Below this line is the material. Write out only its lines from the one containing "Keep writing the" through the one containing "slab('foot_pad', TLF, capsule(p, q, r, r", both kept, exactly.

--- START Dataset rows ---

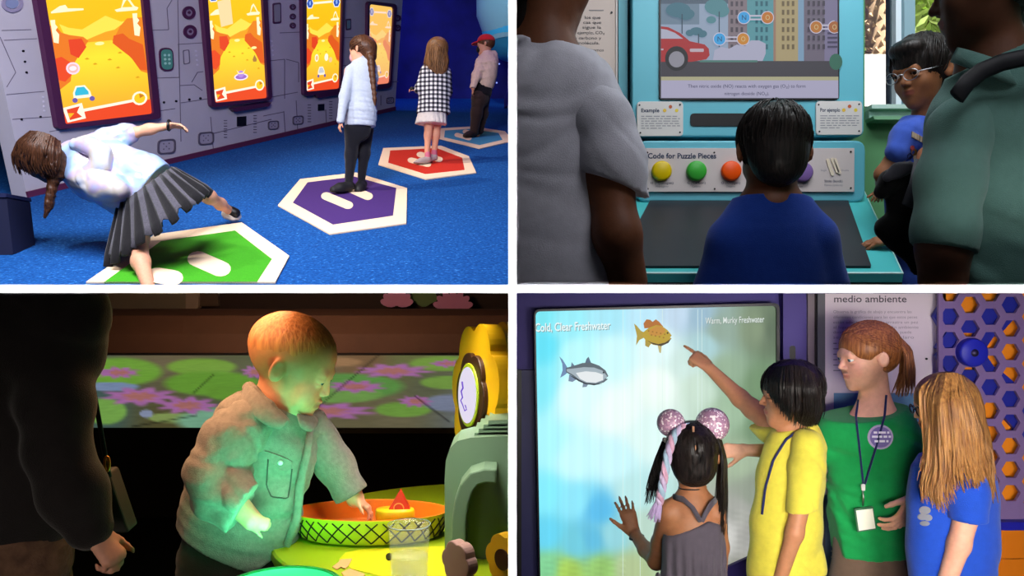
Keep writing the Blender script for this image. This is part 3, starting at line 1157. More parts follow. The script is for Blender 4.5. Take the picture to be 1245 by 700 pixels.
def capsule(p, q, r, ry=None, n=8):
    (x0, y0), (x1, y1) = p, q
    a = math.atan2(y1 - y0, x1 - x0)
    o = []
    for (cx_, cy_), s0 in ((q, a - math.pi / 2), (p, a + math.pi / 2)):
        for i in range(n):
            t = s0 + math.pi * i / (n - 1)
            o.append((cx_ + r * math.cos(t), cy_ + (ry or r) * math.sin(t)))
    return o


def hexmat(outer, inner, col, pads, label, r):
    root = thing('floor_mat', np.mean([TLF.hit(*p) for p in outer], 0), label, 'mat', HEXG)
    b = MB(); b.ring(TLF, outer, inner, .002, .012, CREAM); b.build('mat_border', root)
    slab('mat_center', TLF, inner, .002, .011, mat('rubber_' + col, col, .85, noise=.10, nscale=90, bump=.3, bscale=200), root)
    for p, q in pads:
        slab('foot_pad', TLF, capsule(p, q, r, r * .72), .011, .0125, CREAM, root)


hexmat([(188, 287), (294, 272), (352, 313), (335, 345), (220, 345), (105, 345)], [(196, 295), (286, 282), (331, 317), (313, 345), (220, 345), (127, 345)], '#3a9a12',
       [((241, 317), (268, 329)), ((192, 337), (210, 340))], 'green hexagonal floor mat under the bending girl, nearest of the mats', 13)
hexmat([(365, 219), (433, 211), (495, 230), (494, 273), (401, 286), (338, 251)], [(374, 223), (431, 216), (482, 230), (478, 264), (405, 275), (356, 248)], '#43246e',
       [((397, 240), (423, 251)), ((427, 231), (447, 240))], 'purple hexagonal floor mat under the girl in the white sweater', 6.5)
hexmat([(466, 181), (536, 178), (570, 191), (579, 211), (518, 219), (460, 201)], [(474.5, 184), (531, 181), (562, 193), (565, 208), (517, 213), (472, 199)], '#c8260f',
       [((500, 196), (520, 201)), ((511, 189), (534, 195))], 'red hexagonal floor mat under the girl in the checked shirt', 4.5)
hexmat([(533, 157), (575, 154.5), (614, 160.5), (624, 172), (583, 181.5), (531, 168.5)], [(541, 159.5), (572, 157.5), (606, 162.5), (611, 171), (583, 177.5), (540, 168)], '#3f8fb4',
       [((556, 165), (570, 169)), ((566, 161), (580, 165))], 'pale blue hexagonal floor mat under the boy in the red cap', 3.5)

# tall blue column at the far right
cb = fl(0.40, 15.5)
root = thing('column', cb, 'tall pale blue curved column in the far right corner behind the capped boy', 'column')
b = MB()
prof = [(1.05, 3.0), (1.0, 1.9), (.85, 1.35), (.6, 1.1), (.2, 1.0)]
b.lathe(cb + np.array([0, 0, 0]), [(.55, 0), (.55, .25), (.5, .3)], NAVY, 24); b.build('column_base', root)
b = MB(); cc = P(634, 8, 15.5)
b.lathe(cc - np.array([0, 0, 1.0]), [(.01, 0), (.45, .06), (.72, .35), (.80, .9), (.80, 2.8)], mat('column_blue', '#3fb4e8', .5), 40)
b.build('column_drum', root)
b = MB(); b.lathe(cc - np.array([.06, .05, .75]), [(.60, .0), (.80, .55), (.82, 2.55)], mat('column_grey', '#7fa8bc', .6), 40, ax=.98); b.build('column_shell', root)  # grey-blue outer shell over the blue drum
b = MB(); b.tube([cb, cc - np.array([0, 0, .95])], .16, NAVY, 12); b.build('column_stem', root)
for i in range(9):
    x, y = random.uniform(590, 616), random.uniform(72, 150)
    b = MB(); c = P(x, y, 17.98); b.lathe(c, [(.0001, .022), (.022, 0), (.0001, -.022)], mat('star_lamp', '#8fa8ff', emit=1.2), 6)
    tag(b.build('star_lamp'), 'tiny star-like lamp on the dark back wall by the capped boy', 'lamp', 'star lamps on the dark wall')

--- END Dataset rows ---
--- START Dataset rows ---

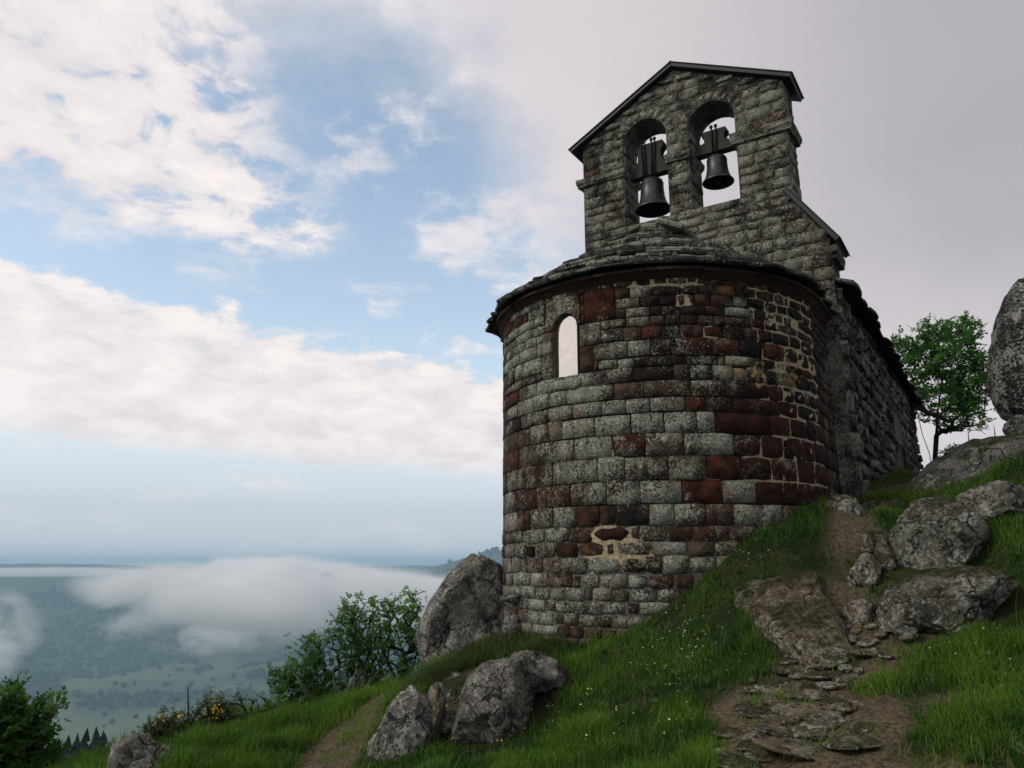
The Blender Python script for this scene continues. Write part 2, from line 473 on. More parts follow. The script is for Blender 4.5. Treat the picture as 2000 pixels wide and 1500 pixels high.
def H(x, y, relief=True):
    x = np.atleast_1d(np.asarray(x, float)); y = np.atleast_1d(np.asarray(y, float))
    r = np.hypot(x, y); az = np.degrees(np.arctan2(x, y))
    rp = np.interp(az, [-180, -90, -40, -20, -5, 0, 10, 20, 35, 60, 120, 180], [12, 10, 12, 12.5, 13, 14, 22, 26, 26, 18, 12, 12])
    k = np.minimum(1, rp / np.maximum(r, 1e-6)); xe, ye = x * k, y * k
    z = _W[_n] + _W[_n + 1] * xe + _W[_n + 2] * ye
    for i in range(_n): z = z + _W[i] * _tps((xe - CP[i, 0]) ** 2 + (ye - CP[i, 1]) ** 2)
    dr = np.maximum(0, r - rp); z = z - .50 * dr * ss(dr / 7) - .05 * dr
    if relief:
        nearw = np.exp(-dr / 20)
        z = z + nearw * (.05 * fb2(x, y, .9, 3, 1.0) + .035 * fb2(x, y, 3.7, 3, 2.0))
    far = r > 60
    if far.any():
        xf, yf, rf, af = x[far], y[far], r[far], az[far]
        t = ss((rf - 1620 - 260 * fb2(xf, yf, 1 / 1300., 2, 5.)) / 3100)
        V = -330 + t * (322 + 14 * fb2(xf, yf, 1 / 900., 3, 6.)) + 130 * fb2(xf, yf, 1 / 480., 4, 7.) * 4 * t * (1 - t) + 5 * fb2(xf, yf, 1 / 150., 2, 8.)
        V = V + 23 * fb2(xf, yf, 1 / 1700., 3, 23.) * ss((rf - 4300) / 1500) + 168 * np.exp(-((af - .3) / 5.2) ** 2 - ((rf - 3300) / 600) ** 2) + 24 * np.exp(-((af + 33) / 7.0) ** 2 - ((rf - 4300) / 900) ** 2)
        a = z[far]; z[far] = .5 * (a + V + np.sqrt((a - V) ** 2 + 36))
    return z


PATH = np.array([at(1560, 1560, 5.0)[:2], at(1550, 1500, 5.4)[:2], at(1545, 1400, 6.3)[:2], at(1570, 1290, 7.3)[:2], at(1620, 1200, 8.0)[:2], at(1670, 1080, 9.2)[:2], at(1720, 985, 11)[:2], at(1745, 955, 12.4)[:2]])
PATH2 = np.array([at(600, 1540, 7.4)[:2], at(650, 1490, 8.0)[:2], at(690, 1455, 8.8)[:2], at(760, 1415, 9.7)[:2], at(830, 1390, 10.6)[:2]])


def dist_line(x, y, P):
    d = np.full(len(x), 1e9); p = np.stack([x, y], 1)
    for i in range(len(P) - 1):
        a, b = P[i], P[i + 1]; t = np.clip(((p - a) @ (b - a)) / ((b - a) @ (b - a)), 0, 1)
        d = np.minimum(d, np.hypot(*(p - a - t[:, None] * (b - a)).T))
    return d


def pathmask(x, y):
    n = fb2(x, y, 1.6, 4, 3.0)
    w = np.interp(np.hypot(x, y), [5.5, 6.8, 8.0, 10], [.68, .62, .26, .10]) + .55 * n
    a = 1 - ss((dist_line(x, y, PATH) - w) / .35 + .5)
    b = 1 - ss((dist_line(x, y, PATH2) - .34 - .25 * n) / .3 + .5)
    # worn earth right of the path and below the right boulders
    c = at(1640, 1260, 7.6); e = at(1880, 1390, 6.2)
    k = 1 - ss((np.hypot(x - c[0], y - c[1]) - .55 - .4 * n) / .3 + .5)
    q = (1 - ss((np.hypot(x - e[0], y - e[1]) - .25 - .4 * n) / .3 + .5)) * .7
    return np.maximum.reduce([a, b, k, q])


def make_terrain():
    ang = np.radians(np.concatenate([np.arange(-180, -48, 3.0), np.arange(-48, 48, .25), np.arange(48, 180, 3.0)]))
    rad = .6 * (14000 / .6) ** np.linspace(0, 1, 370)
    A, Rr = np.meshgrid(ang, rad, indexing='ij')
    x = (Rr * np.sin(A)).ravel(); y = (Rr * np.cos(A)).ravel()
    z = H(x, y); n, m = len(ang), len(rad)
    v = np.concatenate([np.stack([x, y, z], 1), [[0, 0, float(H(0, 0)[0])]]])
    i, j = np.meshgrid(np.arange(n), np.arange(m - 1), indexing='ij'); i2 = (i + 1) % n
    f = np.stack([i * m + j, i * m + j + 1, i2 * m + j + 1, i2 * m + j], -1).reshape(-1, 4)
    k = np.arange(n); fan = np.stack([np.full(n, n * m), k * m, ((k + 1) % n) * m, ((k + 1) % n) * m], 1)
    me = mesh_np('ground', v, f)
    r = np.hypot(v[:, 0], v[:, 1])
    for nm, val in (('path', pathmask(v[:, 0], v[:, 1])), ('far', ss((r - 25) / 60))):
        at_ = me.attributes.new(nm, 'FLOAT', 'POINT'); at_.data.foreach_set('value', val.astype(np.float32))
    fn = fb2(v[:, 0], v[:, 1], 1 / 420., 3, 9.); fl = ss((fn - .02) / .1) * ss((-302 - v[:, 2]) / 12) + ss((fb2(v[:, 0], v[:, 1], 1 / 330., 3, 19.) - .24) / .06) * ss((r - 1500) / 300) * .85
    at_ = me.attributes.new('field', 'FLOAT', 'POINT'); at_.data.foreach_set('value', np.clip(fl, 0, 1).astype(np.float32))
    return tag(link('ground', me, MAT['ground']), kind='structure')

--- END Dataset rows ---

> [Output of the task]:
Keep writing the Blender script for this image. This is part 3, starting at line 1157. More parts follow. The script is for Blender 4.5. Take the picture to be 1245 by 700 pixels.
def capsule(p, q, r, ry=None, n=8):
    (x0, y0), (x1, y1) = p, q
    a = math.atan2(y1 - y0, x1 - x0)
    o = []
    for (cx_, cy_), s0 in ((q, a - math.pi / 2), (p, a + math.pi / 2)):
        for i in range(n):
            t = s0 + math.pi * i / (n - 1)
            o.append((cx_ + r * math.cos(t), cy_ + (ry or r) * math.sin(t)))
    return o


def hexmat(outer, inner, col, pads, label, r):
    root = thing('floor_mat', np.mean([TLF.hit(*p) for p in outer], 0), label, 'mat', HEXG)
    b = MB(); b.ring(TLF, outer, inner, .002, .012, CREAM); b.build('mat_border', root)
    slab('mat_center', TLF, inner, .002, .011, mat('rubber_' + col, col, .85, noise=.10, nscale=90, bump=.3, bscale=200), root)
    for p, q in pads:
        slab('foot_pad', TLF, capsule(p, q, r, r * .72), .011, .0125, CREAM, root)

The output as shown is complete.